Hot Chocolate – Brother Louie

29th November 2020 · 1970s, 1973, Music

Hot Chocolate brought a powerful message of racial unity to the charts when they broke into the top ten with Brother Louie.

“She was black as the night / Louie was whiter than white / Danger danger when you taste brown sugar / Louie fell in love at first sight.”

Brother Louie sets up its interracial romance narrative in the very first lines, though I can honestly say its subject matter never once occurred to me at the time it was hit, back in 1973.

Which is weird when you listen to the lyrics. Especially the conclusive couplet: “Ain’t no difference ‘tween black and white / Brothers you know what I mean.”
What’s more, when you remember this was the era of racist TV comedies like Love Thy Neighbour and Mind Your Language, you can see – and hear – how controversial it must have been at the time.

So it’s encouraging to find that it went into the top ten and made a star of Errol Brown, one of the most charismatic front men of the era and – and, with Ray Dorset of Mungo Jerry and Madeline Bell of Blue Mink, one of only a small handful of black British pop stars outside the world of soul and reggae.

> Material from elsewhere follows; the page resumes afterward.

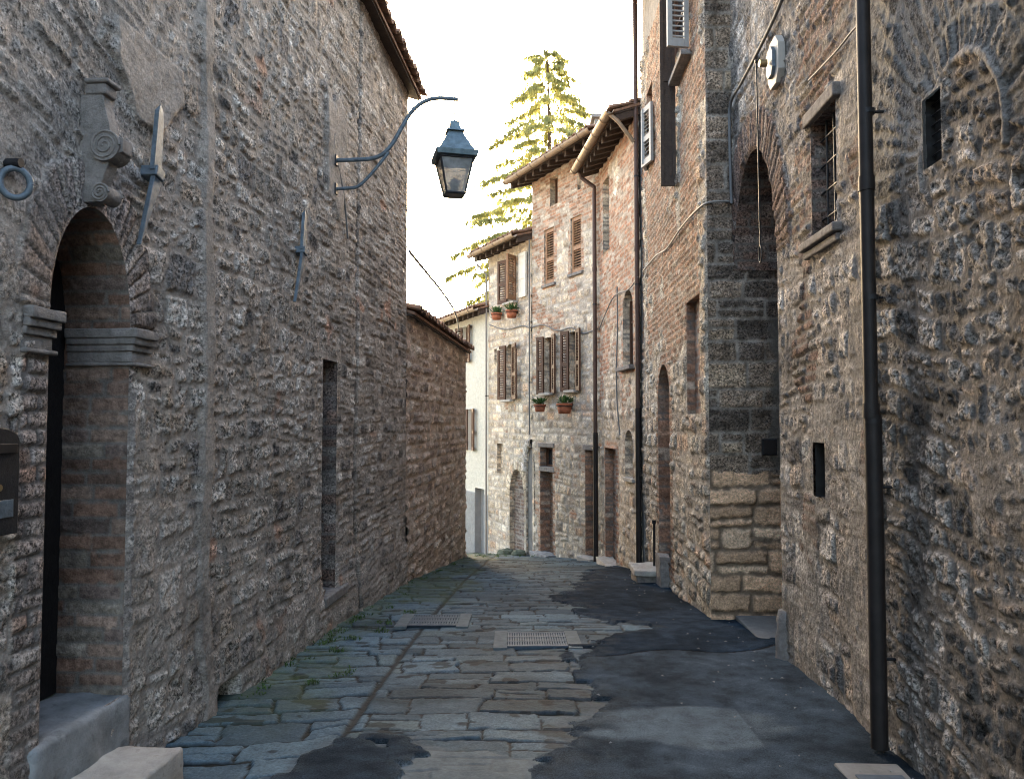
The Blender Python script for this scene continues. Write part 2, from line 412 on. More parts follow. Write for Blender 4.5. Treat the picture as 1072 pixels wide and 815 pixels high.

Hot Chocolate had at least one hit single for fifteen years straight, from 1970-84, which is an incredible achievement. This was the first one I heard, though they formed five years before this before finding success under the guidance of pop svengali Mickie Most.

Always one to get the most out of his artists (many of his early efforts featured Jimmy Page and John Paul Jones as session men), he recruited two other musicians on his roster to play on the single – drummer Cozy Powell and Alexis Korner, who provides the spoken-word bit as the father who says he “Don’t want no spook” in his family (the other dad “Don’t want no honky” in his).

Formed in 1968, Hot Chocolate’s first single was a reggae version of Give Peace A Chance, which found approval with John Lennon and led to a contract with Apple Records, but their hits came after they signed up to Most’s Rak Records, before jumping on to the disco bandwagon when it arrived, finally hitting the top of the charts with their 16th hit, So You Win Again, in 1977.

A small, entirely imaginary, prize if anyone can name the other two acts along with Hot Chocolate who had a UK hit in every single year of the 1970s.